● WHAT YOU NEED TO DO: Find each line holding "pixels" and copy it out.

+ + + + + + +

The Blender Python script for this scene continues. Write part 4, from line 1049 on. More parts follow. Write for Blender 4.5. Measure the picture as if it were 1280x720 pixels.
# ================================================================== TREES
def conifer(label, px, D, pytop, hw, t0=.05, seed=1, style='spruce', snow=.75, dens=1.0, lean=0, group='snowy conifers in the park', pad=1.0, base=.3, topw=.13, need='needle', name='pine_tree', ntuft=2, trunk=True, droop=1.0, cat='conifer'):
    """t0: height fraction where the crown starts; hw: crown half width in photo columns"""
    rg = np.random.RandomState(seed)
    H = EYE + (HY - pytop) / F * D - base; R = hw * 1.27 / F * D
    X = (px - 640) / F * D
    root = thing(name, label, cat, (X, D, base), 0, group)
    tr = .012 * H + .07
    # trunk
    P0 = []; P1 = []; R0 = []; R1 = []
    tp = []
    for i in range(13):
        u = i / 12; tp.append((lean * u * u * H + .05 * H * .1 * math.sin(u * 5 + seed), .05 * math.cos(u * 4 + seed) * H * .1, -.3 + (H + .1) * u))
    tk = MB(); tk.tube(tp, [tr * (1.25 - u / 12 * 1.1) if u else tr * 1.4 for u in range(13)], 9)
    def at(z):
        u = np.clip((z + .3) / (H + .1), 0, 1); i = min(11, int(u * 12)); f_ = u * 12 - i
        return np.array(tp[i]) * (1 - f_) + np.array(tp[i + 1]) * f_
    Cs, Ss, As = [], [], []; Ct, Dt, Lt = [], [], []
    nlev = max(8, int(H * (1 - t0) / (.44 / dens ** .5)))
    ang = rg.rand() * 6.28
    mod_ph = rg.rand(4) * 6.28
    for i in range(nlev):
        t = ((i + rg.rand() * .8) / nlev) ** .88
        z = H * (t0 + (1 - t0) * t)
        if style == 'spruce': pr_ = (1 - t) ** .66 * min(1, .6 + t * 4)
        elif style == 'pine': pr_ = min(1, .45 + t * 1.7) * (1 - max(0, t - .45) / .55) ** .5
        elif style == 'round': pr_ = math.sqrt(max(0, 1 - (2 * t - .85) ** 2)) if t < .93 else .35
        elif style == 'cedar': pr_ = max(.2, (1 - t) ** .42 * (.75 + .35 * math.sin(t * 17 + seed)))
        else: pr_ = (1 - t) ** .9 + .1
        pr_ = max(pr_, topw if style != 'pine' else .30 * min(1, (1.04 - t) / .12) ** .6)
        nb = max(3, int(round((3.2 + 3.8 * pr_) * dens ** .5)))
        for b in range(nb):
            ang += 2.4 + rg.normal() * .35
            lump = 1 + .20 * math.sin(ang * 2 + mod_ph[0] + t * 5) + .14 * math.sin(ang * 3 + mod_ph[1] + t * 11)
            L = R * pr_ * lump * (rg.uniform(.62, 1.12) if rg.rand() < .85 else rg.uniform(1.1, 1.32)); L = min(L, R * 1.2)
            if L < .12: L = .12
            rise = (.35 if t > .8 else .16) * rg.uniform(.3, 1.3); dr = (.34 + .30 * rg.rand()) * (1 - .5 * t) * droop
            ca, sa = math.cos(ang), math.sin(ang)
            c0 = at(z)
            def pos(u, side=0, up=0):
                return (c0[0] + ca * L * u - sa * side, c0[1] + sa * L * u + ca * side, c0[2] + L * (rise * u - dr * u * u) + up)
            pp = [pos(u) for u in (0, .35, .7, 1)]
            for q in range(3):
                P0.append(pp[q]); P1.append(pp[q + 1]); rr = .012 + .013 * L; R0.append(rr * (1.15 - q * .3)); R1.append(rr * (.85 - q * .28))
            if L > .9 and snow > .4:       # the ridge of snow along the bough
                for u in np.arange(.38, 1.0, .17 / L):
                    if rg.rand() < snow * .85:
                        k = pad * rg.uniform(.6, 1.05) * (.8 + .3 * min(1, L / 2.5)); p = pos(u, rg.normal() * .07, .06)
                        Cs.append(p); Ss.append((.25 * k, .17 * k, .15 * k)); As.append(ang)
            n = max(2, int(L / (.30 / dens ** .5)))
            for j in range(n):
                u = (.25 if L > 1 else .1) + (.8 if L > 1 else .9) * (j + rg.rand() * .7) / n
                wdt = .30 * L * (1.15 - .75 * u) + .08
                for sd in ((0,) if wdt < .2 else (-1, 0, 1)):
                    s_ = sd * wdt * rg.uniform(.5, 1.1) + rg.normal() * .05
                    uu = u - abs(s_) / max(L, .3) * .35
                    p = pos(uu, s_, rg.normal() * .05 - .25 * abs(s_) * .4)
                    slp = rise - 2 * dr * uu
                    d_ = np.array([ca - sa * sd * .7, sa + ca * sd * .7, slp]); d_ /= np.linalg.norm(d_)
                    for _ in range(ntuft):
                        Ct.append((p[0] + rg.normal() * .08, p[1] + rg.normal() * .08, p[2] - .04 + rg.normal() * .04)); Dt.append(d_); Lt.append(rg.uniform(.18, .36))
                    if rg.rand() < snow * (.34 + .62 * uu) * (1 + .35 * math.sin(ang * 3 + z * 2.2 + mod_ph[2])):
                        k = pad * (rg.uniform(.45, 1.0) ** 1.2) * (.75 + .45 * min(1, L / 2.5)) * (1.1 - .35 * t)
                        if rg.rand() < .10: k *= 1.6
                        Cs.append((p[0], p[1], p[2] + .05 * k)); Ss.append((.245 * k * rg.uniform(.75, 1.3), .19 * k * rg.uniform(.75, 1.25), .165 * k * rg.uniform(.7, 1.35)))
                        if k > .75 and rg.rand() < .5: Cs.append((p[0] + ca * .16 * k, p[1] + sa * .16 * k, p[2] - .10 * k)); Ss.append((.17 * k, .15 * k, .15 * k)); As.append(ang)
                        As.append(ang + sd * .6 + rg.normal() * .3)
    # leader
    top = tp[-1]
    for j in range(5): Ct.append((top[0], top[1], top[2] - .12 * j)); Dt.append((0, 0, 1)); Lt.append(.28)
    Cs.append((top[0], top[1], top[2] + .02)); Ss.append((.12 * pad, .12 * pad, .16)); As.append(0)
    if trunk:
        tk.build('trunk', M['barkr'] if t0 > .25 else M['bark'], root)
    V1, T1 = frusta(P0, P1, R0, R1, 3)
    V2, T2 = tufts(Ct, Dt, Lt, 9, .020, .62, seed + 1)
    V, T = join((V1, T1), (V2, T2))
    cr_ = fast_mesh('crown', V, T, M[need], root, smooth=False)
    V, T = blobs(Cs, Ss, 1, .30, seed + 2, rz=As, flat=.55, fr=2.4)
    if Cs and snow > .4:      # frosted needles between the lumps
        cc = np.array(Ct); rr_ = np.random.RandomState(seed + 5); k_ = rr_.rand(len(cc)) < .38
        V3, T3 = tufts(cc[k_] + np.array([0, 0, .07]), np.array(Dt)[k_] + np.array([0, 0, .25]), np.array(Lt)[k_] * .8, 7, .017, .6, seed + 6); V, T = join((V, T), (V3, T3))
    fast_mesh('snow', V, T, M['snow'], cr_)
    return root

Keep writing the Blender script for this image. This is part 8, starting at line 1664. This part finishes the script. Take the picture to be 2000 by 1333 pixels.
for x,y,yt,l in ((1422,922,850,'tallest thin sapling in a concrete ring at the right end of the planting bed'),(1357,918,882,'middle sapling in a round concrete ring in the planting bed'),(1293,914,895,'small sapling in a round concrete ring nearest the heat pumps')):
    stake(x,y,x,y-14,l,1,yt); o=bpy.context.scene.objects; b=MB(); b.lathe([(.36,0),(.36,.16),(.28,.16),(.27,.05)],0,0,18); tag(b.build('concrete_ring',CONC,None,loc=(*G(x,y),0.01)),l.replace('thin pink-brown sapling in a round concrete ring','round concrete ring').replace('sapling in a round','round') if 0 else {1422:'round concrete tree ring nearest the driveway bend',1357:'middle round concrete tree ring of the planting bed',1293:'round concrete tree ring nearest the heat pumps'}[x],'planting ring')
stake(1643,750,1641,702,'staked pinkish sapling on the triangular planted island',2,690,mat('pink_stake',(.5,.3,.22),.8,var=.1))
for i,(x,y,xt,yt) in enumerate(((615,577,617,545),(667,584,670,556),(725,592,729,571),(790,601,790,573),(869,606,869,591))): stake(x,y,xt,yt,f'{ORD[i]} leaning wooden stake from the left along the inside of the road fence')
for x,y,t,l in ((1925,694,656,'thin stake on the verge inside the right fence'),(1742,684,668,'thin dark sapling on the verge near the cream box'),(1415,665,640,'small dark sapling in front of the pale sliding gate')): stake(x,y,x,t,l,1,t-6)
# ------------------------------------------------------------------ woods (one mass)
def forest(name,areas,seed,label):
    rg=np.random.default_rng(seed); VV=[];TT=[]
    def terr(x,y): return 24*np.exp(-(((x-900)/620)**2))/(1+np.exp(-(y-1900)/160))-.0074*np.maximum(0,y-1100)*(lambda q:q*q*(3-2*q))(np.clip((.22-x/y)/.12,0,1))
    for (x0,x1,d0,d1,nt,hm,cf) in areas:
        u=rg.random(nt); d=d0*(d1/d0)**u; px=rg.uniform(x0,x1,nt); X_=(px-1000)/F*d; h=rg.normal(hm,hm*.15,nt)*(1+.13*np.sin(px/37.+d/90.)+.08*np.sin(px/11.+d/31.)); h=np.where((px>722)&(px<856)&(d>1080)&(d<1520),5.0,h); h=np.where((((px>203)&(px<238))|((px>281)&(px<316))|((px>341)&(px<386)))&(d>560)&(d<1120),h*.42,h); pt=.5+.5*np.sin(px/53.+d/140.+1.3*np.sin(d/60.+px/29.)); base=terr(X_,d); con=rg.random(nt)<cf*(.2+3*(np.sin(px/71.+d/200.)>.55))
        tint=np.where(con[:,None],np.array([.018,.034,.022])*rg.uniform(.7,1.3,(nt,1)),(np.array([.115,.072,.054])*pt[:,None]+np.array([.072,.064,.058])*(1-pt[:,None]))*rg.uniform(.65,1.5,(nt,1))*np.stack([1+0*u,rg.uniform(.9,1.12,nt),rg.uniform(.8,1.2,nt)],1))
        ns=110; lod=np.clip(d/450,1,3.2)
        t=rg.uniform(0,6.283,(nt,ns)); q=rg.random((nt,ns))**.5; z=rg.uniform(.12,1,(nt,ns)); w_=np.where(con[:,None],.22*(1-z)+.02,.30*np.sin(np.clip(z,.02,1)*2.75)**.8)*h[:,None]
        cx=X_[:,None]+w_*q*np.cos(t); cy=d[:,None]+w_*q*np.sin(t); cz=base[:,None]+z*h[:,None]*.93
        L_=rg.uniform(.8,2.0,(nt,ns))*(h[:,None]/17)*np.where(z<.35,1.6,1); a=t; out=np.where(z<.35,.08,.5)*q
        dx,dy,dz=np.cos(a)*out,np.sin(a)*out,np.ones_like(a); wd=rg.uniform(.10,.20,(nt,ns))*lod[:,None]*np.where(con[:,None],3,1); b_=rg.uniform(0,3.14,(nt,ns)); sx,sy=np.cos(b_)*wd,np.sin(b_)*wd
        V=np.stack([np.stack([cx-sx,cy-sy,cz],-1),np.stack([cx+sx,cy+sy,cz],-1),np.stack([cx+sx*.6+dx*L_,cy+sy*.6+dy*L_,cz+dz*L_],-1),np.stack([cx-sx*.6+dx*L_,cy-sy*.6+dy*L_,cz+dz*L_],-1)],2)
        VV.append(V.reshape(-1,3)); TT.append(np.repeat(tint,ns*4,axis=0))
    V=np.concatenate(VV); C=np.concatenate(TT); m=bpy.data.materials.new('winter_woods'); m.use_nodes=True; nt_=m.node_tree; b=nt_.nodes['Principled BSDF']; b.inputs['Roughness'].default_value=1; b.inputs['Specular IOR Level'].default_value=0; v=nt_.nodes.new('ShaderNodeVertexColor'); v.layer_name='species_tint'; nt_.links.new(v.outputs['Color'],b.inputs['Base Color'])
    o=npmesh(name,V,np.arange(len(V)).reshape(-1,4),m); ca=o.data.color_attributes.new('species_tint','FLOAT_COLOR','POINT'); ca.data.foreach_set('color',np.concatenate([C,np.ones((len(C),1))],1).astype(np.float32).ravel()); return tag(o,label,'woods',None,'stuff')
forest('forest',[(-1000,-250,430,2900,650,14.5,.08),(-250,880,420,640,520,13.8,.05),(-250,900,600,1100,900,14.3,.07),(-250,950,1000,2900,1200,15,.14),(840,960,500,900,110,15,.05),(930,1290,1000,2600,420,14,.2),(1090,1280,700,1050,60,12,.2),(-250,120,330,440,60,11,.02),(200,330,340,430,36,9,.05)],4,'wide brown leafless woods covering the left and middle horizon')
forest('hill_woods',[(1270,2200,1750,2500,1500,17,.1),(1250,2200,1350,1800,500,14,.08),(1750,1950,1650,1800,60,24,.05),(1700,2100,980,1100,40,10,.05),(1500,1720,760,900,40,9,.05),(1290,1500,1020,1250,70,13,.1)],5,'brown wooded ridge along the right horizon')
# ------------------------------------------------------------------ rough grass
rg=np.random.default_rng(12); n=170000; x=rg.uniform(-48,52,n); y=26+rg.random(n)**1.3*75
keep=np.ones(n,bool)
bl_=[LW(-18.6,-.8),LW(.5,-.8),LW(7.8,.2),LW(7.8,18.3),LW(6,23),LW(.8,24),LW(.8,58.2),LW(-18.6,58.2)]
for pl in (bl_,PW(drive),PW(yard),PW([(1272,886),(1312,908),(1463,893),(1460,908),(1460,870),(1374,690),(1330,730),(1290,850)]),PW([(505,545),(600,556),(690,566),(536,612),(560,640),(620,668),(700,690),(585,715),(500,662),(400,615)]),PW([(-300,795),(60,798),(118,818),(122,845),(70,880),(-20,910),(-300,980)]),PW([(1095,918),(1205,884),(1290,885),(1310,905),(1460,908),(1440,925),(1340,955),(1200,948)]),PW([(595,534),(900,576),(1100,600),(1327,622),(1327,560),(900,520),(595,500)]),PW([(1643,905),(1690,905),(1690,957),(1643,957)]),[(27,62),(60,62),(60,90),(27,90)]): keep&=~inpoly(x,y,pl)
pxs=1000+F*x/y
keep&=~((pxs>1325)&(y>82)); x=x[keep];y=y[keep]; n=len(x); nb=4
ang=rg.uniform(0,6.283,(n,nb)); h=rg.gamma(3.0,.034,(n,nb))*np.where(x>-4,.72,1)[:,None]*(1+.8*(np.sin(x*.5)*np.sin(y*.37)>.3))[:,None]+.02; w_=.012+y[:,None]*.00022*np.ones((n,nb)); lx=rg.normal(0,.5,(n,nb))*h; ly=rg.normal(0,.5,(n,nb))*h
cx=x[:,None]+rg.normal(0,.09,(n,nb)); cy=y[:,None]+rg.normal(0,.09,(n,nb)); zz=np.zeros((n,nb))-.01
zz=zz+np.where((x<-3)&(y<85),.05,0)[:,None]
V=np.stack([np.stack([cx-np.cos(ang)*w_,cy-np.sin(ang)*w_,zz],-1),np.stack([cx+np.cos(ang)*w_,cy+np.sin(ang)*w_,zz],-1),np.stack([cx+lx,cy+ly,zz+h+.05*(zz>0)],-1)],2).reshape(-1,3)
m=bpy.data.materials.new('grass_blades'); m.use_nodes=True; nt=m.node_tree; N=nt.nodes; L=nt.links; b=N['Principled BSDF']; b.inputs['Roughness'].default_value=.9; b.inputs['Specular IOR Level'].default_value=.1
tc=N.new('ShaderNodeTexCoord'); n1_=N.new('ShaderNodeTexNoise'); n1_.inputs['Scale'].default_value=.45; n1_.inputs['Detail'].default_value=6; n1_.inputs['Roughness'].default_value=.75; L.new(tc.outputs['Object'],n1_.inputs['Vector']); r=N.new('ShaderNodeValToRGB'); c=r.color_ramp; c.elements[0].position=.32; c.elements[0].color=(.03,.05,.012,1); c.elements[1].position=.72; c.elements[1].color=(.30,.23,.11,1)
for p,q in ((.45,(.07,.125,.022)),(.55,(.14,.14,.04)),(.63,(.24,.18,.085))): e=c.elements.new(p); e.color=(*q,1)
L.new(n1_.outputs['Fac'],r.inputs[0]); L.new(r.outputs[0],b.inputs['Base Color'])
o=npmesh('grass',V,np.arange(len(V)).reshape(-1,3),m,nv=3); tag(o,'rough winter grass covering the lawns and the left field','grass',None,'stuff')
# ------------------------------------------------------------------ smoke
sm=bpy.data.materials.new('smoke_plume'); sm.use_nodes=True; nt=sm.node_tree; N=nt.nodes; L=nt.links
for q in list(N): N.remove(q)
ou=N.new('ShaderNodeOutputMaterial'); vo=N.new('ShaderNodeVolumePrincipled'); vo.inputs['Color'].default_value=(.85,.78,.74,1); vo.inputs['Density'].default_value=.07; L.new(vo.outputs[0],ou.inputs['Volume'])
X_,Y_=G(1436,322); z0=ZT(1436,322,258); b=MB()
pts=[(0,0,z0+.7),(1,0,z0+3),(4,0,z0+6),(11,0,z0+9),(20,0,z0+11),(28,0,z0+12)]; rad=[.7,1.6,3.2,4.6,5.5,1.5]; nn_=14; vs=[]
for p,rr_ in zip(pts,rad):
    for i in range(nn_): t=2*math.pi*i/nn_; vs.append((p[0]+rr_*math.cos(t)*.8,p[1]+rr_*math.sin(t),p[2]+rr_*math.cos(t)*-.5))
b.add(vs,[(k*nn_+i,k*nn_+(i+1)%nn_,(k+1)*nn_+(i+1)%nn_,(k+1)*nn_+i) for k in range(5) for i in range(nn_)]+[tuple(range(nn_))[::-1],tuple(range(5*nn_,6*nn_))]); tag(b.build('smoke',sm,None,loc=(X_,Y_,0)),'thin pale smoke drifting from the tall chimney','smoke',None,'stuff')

+ + + + + + +

● RESULT BELOW:
The Blender Python script for this scene continues. Write part 4, from line 1049 on. More parts follow. Write for Blender 4.5. Measure the picture as if it were 1280x720 pixels.
Keep writing the Blender script for this image. This is part 8, starting at line 1664. This part finishes the script. Take the picture to be 2000 by 1333 pixels.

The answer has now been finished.